Love this post. I just wanted to add that many great stories — and, by association, RPGs — benefit from losing options as the stakes are raised. So, perhaps five options are presented to the players initially. The next set of options might be three, then the next reduced to two, and so on. Their actions sort of close other options off as they get closer to their goal.
Actually, the beginning of Hunger Games has an excellent example of character agency:
Katniss wasn’t selected as tribute. She volunteered herself to save her sister.
Also, Katniss and Peta having to force Haymitch to help them instead of drinking was definitely more active than if Haymitch had just helped out of his own accord.

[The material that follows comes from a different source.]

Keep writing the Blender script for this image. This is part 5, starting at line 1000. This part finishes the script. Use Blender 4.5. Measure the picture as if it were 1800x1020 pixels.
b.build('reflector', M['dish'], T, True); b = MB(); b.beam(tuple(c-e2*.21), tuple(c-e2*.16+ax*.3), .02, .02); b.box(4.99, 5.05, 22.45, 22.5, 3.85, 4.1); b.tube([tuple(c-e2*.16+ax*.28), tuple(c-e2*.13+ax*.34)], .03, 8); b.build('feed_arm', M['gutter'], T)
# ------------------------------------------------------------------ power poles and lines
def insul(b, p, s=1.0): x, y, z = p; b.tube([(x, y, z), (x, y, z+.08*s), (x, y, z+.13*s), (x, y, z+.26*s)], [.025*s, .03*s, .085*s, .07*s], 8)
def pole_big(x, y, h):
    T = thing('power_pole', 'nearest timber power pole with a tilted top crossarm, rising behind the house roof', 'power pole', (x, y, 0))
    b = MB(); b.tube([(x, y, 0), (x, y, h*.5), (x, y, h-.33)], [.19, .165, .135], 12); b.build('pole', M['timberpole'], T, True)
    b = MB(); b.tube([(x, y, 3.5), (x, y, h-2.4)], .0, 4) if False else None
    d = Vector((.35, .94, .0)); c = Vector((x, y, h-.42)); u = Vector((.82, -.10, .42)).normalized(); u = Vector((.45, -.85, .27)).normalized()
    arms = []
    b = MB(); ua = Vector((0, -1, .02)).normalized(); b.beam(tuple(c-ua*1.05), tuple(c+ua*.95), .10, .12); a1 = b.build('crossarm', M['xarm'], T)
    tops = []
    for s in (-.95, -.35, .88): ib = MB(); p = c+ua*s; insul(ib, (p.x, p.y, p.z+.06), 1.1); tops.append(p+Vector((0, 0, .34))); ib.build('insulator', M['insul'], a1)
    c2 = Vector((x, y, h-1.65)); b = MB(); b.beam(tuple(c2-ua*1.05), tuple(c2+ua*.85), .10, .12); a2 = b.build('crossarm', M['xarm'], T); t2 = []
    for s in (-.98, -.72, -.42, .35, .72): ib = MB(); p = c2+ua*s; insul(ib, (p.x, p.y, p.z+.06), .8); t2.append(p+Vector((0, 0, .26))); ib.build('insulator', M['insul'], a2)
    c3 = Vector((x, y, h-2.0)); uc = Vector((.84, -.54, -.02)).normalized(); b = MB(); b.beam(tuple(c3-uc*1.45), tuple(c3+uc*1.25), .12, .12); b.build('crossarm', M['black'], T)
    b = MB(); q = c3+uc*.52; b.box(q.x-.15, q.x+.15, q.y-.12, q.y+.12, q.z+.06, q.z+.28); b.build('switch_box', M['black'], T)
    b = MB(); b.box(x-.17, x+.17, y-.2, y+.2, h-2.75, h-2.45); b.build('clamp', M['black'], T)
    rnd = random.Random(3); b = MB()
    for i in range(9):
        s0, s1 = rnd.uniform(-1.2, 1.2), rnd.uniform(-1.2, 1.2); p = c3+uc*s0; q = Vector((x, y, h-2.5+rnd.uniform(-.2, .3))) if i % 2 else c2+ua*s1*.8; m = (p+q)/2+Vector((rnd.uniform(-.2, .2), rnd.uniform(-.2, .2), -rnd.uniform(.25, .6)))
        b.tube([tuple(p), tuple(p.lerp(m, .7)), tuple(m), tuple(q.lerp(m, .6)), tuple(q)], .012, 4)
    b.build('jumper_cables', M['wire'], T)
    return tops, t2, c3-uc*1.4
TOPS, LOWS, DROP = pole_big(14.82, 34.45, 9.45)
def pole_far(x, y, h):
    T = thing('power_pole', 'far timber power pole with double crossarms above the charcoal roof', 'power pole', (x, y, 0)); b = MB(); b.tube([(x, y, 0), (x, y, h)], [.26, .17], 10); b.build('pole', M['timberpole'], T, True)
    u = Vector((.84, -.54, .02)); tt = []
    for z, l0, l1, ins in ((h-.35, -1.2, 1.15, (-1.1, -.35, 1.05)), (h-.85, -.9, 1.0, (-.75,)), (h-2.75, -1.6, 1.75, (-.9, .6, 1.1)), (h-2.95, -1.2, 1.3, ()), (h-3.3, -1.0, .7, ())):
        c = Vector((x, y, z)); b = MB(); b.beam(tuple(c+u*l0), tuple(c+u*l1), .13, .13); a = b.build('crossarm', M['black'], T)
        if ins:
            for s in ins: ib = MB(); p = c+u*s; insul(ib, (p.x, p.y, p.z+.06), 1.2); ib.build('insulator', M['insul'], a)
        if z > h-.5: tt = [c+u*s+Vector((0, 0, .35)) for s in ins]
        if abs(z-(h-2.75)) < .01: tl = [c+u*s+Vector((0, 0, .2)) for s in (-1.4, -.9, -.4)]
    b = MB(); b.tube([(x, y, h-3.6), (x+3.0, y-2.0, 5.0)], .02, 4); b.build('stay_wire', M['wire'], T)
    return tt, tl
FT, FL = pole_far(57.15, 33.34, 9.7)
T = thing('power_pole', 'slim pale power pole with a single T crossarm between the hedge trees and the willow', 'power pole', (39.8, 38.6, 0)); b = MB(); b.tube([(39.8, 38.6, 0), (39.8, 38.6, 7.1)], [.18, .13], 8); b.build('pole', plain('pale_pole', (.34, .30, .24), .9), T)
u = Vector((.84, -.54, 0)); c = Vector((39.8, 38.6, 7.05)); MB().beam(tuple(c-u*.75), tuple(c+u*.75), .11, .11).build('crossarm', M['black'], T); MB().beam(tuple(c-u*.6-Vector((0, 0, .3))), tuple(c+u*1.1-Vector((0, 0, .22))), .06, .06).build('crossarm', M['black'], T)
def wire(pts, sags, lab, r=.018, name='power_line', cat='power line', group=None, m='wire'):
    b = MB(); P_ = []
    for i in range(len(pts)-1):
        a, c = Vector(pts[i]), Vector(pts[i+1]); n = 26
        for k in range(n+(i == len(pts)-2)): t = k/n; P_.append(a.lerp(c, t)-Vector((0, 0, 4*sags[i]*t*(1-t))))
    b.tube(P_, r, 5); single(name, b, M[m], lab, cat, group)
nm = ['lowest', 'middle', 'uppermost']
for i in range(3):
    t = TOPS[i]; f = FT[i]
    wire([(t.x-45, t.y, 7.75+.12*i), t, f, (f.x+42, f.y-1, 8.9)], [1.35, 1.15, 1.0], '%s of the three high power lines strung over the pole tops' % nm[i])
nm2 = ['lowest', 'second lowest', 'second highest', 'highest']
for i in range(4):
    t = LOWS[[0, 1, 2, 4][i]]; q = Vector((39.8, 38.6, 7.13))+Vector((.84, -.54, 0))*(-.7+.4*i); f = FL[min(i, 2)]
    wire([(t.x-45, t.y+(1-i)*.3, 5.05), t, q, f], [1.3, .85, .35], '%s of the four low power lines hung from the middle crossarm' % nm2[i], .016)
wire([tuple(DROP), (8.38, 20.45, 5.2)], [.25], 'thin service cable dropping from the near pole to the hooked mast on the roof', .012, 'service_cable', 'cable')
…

You’re right, Katniss had agency in the first book, but I think this post was lamenting her loss of agency as the series went on. That seems to happen a lot, a character (often a female character) will be set up as a strong character, then just become a pawn or trophy as the story goes on. It happened to Arwen in LOTR (the movies). It happened to Padme in Star Wars. It happened to Lyra in His Dark Materials It happened to Daenyres in GoT, who was an interesting character until everything started falling into her lap (including more competent advisers with a lot of character agency). I worry that it may to happen to Rey in the upcoming Star Wars movie, too.
Yes, loss of agency happens far too often with female characters and most often with female characters who are presented as strong early on. It’s weird how finding the right guy can make a woman forget her skills, her experience, and her own plans for her life.
I think the problem is that a lot of them are created because people think they need a ‘strong woman’ for their story and then they don’t know what to do with them, so they strip them down to ‘regular love interest/potential damsel’ and use them as many other female characters have been used for ages.